The key problem with paired animations is the way that they snap onto enemies. Snapping in general can be problematic, because it erases specific circumstances, normalizing them into the same outcomes every time. Paired animations don’t care what was going on before they started, your spacing, velocity, movement, they take whatever happened and deliver a uniform result. Many paired animations are also invincible, because it’s difficult to resolve what would happen if they were interrupted. This leads to the awkward circumstance of trying to initiate a paired animation on purpose to go through other attacks, or coming out of a paired animation with an attack directly on top of you. One clever move for Nioh from Dark Souls, was removing backstabs and instead giving bonus damage to hits from behind. Parries in Nioh are still frequently paired animations.

When is okay to use paired animations?

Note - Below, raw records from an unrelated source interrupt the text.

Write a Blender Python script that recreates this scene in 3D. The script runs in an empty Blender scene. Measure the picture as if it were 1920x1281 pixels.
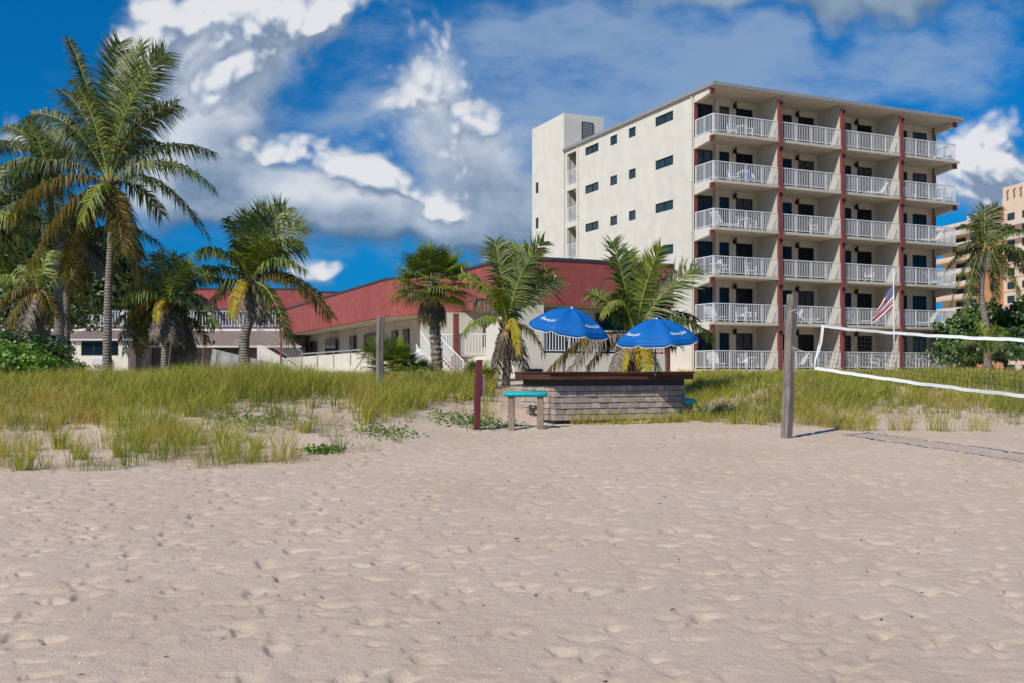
import bpy, math, random
import numpy as np
from mathutils import Vector, Matrix, noise as mnoise
R = math.radians
random.seed(7); rng = np.random.default_rng(7)
SC = bpy.context.scene; COL = SC.collection
F = 1866.7; HZ = 700.0; EYE = 1.5      # focal length in photo pixels, horizon row, eye height

# ------------------------------------------------------------------ camera
cam = bpy.data.cameras.new('camera'); camo = bpy.data.objects.new('camera', cam); COL.objects.link(camo)
cam.lens = 35; cam.sensor_width = 36; cam.clip_end = 9000; cam.clip_start = .1
cam.shift_y = (HZ - 640.5) / 1920
camo.location = (0, 0, EYE); camo.rotation_euler = (R(90), 0, 0)
SC.camera = camo
SC.view_settings.view_transform = 'Standard'; SC.view_settings.look = 'None'
SC.view_settings.exposure = -0.12; SC.view_settings.gamma = 1

# ------------------------------------------------------------------ sun
TRAVEL = Vector((.727, .877, -1.0))
sun = bpy.data.lights.new('sun', 'SUN'); sun.energy = 4.3; sun.angle = R(.5); sun.color = (1, .95, .86)
suno = bpy.data.objects.new('sun', sun); COL.objects.link(suno)
suno.rotation_euler = TRAVEL.to_track_quat('-Z', 'Y').to_euler(); suno.location = (-20, -20, 30)

# ------------------------------------------------------------------ sky with clouds
W = bpy.data.worlds.new('World'); SC.world = W; W.use_nodes = True; W.cycles.sampling_method = 'MANUAL'; W.cycles.sample_map_resolution = 512
nt = W.node_tree; nt.nodes.clear()
def wn(tree, typ, **kw):
    n = tree.nodes.new(typ)
    for k, v in kw.items(): setattr(n, k, v)
    return n
def plug(tree, sock, val):
    if hasattr(val, 'is_output') or isinstance(val, bpy.types.NodeSocket): tree.links.new(val, sock)
    else: sock.default_value = val
def mth(tree, op, a, b=None, c=None, clamp=False):
    n = tree.nodes.new('ShaderNodeMath'); n.operation = op; n.use_clamp = clamp
    plug(tree, n.inputs[0], a)
    if b is not None: plug(tree, n.inputs[1], b)
    if c is not None: plug(tree, n.inputs[2], c)
    return n.outputs[0]
def sstep(tree, x, a, b, lo=0., hi=1.):
    n = tree.nodes.new('ShaderNodeMapRange'); n.interpolation_type = 'SMOOTHSTEP'
    plug(tree, n.inputs['Value'], x)
    for k, v in zip(('From Min', 'From Max', 'To Min', 'To Max'), (a, b, lo, hi)): n.inputs[k].default_value = v
    return n.outputs[0]
def mixc(tree, f, a, b, mode='MIX'):
    n = tree.nodes.new('ShaderNodeMix'); n.data_type = 'RGBA'; n.blend_type = mode
    plug(tree, n.inputs[0], f); plug(tree, n.inputs[6], a); plug(tree, n.inputs[7], b)
    return n.outputs[2]
def c4(c): return (c[0], c[1], c[2], 1)
# cloud masses of the sky, by direction: azimuth tangent, elevation tangent, their spreads, weight
BR = [(320,100,95,80,1),(410,60,100,70,1),(505,45,115,60,.95),(600,5,70,40,.8),(400,140,90,55,.8),(300,165,70,60,.6),(330,250,90,70,.42),(545,285,60,30,.85),(500,310,50,30,.45),(655,330,52,44,.95),(705,362,38,30,.6),(790,388,68,40,1.0),
      (825,405,34,26,.6),(1862,280,70,55,1),(1910,320,60,75,1),(1835,345,50,44,.85),(1880,380,60,50,.6),(35,245,30,28,.95),(625,530,38,24,.9),(905,485,30,38,.7),(780,80,70,60,.66),(850,140,60,80,.66),(760,190,60,70,.62),(870,240,50,70,.55),(800,290,70,60,.42),(548,510,28,26,.8),(640,270,50,30,.3),
      (-500,120,200,90,1),(2350,180,150,90,1),(2700,240,160,80,1),(-1500,100,300,90,1),(3700,60,400,120,1)]
GR = [(375,210,110,110,.95),(350,300,105,90,.95),(470,390,170,55,1.1),(690,435,230,36,1.15),(590,365,100,42,.85),(825,190,85,140,.72),(850,350,120,100,.9),(965,440,70,70,.7),(1450,-14,300,36,1.2),(1860,370,120,60,.95),(440,70,150,70,.65),(1690,-20,120,26,.7),
      (-600,260,260,110,1),(2500,300,260,110,1),(-1500,200,400,120,1),(3600,100,500,150,1),(900,-800,600,200,1)]
HZ_ = [(610,190,130,50,.6),(1000,230,110,160,.75),(1300,120,300,65,.95),(1560,110,220,60,.9),(1180,190,180,60,.65),(900,60,230,70,.7),(1850,50,120,40,.7),(1060,90,120,60,.8),(560,470,300,50,.4),(250,180,90,90,.35),(1060,400,120,130,.55),(1750,170,120,60,.5),(700,250,60,120,.5)]
def cloud_group(name, blobs, kind):
    g = bpy.data.node_groups.new(name, 'ShaderNodeTree')
    g.interface.new_socket('P', in_out='INPUT', socket_type='NodeSocketVector')
    g.interface.new_socket('D', in_out='OUTPUT', socket_type='NodeSocketFloat')
    gi = g.nodes.new('NodeGroupInput'); go = g.nodes.new('NodeGroupOutput')
    wr = wn(g, 'ShaderNodeTexNoise', noise_dimensions='2D'); wr.inputs['Scale'].default_value = 7; wr.inputs['Detail'].default_value = 3
    g.links.new(gi.outputs[0], wr.inputs['Vector'])
    vs = wn(g, 'ShaderNodeVectorMath', operation='MULTIPLY_ADD')
    g.links.new(wr.outputs['Color'], vs.inputs[0]); k = {'b':.075,'g':.13,'h':.16}[kind]; vs.inputs[1].default_value = (k, k, 0)
    vs.inputs[2].default_value = (-k/2, -k/2, 0)
    ad = wn(g, 'ShaderNodeVectorMath', operation='ADD'); g.links.new(vs.outputs[0], ad.inputs[0]); g.links.new(gi.outputs[0], ad.inputs[1])
    tot = None
    for (x, y, rx, ry, w) in blobs:
        s = wn(g, 'ShaderNodeVectorMath', operation='SUBTRACT'); g.links.new(ad.outputs[0], s.inputs[0])
        s.inputs[1].default_value = ((x-960)/F, (HZ-y)/F, 0)
        d = wn(g, 'ShaderNodeVectorMath', operation='DIVIDE'); g.links.new(s.outputs[0], d.inputs[0]); d.inputs[1].default_value = (rx/F, ry/F, 1)
        q = wn(g, 'ShaderNodeVectorMath', operation='DOT_PRODUCT'); g.links.new(d.outputs[0], q.inputs[0]); g.links.new(d.outputs[0], q.inputs[1])
        e = mth(g, 'MULTIPLY', mth(g, 'EXPONENT', mth(g, 'MULTIPLY', q.outputs['Value'], -.8)), w)
        tot = e if tot is None else mth(g, 'ADD', tot, e)
    tot = mth(g, 'MINIMUM', tot, 1.2)
    n1 = wn(g, 'ShaderNodeTexNoise', noise_dimensions='2D'); n1.inputs['Detail'].default_value = 8; n1.inputs['Roughness'].default_value = {'b':.58,'g':.6,'h':.66}[kind]
    n1.inputs['Scale'].default_value = {'b':16,'g':9,'h':8}[kind]
    st = wn(g, 'ShaderNodeMapping'); g.links.new(gi.outputs[0], st.inputs[0]); st.inputs['Scale'].default_value = {'b':(1,1.1,1),'g':(1,1.3,1),'h':(.8,1.9,1)}[kind]; st.inputs['Rotation'].default_value = (0,0,0 if kind != 'h' else .35)
    g.links.new(st.outputs[0], n1.inputs['Vector'])
    v = mth(g, 'MULTIPLY_ADD', n1.outputs['Fac'], {'b':1.1,'g':1.5,'h':2.6}[kind], {'b':-.55,'g':-.75,'h':-1.3}[kind])
    if kind == 'b':
        for sc, am in ((13, .60), (31, .42), (72, .26)):
            vo = wn(g, 'ShaderNodeTexVoronoi', feature='SMOOTH_F1', voronoi_dimensions='2D'); vo.inputs['Scale'].default_value = sc; vo.inputs['Smoothness'].default_value = .35; g.links.new(ad.outputs[0], vo.inputs['Vector'])
            v = mth(g, 'ADD', v, mth(g, 'MULTIPLY_ADD', vo.outputs['Distance'], -am*1.6, am*.62))
    g.links.new(mth(g, 'ADD', tot, mth(g, 'MULTIPLY', v, sstep(g, tot, .02, .4))), go.inputs[0])
    return g
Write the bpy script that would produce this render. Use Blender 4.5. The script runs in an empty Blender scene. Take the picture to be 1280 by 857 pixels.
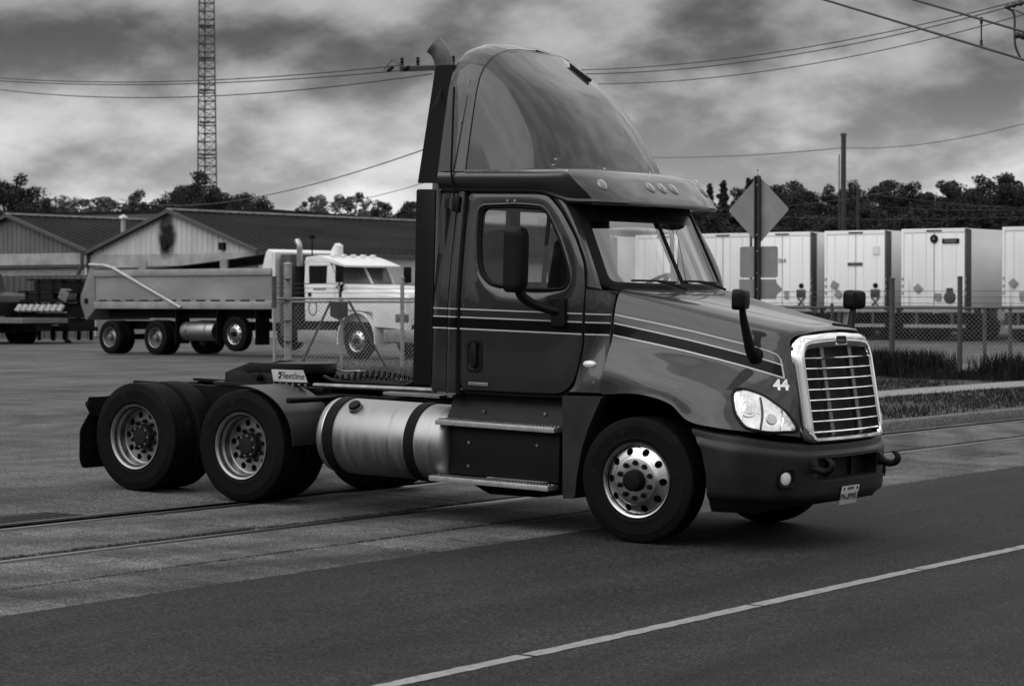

Paired animations are good for actions that specifically require them, obviously, such as grapples, and operating objects. In most fighting games, throws make both participants immune to damage. In the Smash Bros series, people can still be hit during a grab, but there is hyper armor applied during the throw part of the animation, to guarantee it finishes successfully. Paired animations are acceptable in circumstances where 1 tap will eliminate an enemy completely, since it would already always have the same result, and already doesn’t depend on circumstance. Examples would be takedowns in Deus Ex Human Revolution, or Glory Kills in Doom 2016.